■ Instructions to follow
Give back the lines exactly, from the first one to the line with "wn = wd.node_tree.nodes['Background'];", both ends included.

■ Given data
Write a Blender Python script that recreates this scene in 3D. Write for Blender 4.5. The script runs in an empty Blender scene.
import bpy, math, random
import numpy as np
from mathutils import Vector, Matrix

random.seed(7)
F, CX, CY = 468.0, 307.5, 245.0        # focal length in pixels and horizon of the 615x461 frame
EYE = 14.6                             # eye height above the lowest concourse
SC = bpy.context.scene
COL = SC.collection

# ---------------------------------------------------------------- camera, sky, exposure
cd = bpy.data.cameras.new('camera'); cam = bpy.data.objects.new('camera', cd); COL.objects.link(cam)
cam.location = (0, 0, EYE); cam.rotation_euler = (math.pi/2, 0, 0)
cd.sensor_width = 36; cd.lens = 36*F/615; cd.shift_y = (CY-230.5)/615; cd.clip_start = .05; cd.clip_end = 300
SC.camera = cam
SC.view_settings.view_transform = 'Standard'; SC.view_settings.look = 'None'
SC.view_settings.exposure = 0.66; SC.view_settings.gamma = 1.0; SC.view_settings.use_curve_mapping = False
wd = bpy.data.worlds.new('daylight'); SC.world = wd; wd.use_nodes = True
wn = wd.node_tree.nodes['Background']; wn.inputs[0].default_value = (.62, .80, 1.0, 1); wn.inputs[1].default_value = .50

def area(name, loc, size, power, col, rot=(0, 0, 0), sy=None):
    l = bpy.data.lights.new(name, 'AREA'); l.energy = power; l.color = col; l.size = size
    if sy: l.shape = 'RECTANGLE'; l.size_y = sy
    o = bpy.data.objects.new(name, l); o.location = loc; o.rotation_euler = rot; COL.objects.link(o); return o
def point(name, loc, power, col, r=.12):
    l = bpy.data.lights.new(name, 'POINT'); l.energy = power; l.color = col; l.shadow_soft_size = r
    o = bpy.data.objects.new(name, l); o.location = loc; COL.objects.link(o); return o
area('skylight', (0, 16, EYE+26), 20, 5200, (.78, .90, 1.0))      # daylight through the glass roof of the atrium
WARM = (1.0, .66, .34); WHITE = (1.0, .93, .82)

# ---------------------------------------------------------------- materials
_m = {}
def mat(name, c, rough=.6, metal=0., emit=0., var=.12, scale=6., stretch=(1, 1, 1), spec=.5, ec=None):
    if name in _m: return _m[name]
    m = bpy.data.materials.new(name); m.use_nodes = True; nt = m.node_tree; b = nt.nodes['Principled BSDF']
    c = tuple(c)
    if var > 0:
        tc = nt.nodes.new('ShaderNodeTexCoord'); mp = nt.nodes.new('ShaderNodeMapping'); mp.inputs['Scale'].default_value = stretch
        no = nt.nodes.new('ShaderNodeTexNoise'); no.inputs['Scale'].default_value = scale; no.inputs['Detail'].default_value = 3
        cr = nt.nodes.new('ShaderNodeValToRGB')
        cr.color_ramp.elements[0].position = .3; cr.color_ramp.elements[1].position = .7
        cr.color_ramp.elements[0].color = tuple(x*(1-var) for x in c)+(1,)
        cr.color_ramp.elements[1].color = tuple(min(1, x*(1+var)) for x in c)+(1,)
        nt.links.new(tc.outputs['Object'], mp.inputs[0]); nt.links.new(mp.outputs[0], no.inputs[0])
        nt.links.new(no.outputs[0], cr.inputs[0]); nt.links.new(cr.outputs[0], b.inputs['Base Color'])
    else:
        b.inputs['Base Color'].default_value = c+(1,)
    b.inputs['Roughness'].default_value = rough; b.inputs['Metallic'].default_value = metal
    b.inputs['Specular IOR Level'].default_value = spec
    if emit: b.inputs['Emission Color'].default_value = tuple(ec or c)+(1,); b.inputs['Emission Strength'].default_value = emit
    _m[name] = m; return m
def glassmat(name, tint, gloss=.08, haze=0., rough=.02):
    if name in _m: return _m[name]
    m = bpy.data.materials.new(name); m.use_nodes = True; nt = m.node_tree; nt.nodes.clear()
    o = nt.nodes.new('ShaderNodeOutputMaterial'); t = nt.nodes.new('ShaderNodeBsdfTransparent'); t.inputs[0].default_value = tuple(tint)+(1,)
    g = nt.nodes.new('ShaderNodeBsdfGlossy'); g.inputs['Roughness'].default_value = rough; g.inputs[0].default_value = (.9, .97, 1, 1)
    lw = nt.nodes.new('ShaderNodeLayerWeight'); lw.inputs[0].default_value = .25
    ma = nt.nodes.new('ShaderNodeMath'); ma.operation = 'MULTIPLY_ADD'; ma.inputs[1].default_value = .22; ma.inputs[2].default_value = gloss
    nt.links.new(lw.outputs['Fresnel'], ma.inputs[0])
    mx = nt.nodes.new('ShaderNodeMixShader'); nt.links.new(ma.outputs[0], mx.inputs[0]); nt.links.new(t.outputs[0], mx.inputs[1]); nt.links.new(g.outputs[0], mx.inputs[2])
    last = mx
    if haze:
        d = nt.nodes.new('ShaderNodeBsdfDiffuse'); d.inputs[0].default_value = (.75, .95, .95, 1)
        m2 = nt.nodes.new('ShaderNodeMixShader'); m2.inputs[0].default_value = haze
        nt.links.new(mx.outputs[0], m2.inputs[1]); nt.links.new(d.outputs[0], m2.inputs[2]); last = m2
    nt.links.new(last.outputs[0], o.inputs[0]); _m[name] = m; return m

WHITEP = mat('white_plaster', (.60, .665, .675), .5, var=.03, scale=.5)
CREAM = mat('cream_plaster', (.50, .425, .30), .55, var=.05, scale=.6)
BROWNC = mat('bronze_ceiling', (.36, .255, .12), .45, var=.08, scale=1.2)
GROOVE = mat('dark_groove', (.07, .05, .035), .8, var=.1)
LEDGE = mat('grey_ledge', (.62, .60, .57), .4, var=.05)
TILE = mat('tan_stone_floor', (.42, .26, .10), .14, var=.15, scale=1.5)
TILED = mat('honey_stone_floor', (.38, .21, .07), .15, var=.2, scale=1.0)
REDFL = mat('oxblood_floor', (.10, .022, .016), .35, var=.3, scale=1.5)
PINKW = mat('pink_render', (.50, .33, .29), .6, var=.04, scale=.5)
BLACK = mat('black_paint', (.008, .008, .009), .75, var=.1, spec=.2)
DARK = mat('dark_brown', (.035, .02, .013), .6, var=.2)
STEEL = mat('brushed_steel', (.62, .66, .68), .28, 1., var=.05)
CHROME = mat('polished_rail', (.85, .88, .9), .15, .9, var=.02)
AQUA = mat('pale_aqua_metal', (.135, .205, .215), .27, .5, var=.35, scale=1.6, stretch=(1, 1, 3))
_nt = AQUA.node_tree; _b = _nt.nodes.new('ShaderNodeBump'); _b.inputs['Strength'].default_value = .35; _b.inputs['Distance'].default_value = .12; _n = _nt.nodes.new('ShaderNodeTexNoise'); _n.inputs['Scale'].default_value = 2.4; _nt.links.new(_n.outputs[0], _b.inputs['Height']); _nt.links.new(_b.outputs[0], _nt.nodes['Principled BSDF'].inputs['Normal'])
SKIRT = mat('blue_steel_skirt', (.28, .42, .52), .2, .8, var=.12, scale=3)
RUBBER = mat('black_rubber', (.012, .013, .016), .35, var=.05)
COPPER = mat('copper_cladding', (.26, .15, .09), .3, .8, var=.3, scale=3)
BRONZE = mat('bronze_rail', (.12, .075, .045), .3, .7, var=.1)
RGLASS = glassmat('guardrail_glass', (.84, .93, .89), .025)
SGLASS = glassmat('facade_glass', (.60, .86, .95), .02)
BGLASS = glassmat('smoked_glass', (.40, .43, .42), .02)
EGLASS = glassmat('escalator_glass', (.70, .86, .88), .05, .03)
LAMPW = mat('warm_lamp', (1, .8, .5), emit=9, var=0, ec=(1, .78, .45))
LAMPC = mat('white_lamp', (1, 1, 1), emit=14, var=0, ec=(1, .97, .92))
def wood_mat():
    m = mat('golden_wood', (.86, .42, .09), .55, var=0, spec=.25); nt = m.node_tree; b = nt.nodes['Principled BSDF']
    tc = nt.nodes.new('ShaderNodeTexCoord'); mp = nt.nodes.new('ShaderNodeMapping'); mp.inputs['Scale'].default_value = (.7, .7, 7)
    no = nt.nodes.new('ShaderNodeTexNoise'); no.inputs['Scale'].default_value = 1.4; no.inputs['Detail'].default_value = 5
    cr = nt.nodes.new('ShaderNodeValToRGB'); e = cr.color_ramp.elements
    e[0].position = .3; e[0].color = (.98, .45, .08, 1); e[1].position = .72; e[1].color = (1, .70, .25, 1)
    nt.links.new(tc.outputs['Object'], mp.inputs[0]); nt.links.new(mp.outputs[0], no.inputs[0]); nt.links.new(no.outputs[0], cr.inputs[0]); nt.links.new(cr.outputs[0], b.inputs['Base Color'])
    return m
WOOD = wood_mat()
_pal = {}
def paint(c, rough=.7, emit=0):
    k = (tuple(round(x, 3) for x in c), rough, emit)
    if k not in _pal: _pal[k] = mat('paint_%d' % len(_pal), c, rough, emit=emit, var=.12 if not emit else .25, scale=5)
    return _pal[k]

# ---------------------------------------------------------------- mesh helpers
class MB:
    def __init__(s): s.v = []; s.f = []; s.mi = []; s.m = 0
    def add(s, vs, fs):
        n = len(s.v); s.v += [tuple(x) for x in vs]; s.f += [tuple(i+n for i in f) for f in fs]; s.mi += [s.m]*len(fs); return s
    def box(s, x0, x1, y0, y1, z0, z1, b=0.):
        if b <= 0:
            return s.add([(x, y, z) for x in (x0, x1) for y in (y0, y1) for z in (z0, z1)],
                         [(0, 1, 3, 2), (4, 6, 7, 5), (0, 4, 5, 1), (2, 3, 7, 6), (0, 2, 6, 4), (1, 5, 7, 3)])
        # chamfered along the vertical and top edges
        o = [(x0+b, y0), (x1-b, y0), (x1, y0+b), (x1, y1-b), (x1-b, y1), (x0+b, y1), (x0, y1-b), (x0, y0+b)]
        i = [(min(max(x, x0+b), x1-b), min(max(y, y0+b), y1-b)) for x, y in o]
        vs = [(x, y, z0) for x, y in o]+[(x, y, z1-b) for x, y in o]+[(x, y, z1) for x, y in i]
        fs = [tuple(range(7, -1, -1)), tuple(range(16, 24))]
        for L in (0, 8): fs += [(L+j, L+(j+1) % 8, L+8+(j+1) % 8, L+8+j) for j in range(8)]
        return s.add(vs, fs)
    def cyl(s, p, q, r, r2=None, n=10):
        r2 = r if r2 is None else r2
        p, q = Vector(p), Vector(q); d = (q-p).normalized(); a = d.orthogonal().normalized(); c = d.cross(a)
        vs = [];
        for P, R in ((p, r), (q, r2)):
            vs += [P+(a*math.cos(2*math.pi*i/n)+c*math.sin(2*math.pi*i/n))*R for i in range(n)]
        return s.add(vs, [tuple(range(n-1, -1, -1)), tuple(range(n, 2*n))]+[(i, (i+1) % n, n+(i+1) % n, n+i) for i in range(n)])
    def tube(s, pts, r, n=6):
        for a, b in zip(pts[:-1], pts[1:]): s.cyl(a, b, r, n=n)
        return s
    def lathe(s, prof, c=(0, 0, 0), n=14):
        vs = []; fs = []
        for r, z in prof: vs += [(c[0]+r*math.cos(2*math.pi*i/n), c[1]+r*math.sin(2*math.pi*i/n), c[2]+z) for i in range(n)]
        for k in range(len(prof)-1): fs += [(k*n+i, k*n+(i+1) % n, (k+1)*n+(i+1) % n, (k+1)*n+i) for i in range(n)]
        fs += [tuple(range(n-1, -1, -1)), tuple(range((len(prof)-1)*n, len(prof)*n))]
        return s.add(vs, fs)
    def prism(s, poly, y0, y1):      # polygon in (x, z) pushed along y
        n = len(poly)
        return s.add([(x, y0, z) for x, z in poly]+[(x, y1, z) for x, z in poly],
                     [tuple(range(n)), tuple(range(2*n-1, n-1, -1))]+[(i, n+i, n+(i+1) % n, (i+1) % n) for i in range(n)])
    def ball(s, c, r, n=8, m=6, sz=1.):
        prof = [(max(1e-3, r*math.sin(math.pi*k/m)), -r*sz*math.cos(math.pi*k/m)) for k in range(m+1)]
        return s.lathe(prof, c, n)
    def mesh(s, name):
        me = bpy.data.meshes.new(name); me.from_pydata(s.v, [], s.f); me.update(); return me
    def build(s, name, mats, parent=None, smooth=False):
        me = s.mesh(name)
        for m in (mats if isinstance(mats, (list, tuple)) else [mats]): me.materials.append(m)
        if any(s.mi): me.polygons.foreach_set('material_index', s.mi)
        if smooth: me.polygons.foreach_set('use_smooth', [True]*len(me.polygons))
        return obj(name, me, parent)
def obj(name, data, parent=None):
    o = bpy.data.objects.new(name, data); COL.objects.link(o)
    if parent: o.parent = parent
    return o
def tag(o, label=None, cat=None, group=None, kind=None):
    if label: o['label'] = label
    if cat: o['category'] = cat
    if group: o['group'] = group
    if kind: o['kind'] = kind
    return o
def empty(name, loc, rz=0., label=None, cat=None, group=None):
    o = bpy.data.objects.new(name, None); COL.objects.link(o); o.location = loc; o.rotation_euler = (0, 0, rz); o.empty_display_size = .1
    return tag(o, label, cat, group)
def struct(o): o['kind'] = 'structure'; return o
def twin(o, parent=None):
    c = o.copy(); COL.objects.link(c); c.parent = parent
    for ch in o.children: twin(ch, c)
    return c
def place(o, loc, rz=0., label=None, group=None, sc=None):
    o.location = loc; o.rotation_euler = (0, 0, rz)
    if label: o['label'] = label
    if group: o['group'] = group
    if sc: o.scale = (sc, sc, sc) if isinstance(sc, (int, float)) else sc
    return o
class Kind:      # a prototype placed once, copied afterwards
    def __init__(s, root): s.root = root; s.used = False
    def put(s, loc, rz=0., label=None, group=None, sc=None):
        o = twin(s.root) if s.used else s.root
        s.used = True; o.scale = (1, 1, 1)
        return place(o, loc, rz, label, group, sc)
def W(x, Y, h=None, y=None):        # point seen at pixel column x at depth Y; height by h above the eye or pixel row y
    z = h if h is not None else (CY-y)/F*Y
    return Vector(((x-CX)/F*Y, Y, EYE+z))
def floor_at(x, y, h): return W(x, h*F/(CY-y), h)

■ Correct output
Write a Blender Python script that recreates this scene in 3D. Write for Blender 4.5. The script runs in an empty Blender scene.
import bpy, math, random
import numpy as np
from mathutils import Vector, Matrix

random.seed(7)
F, CX, CY = 468.0, 307.5, 245.0        # focal length in pixels and horizon of the 615x461 frame
EYE = 14.6                             # eye height above the lowest concourse
SC = bpy.context.scene
COL = SC.collection

# ---------------------------------------------------------------- camera, sky, exposure
cd = bpy.data.cameras.new('camera'); cam = bpy.data.objects.new('camera', cd); COL.objects.link(cam)
cam.location = (0, 0, EYE); cam.rotation_euler = (math.pi/2, 0, 0)
cd.sensor_width = 36; cd.lens = 36*F/615; cd.shift_y = (CY-230.5)/615; cd.clip_start = .05; cd.clip_end = 300
SC.camera = cam
SC.view_settings.view_transform = 'Standard'; SC.view_settings.look = 'None'
SC.view_settings.exposure = 0.66; SC.view_settings.gamma = 1.0; SC.view_settings.use_curve_mapping = False
wd = bpy.data.worlds.new('daylight'); SC.world = wd; wd.use_nodes = True
wn = wd.node_tree.nodes['Background']; wn.inputs[0].default_value = (.62, .80, 1.0, 1); wn.inputs[1].default_value = .50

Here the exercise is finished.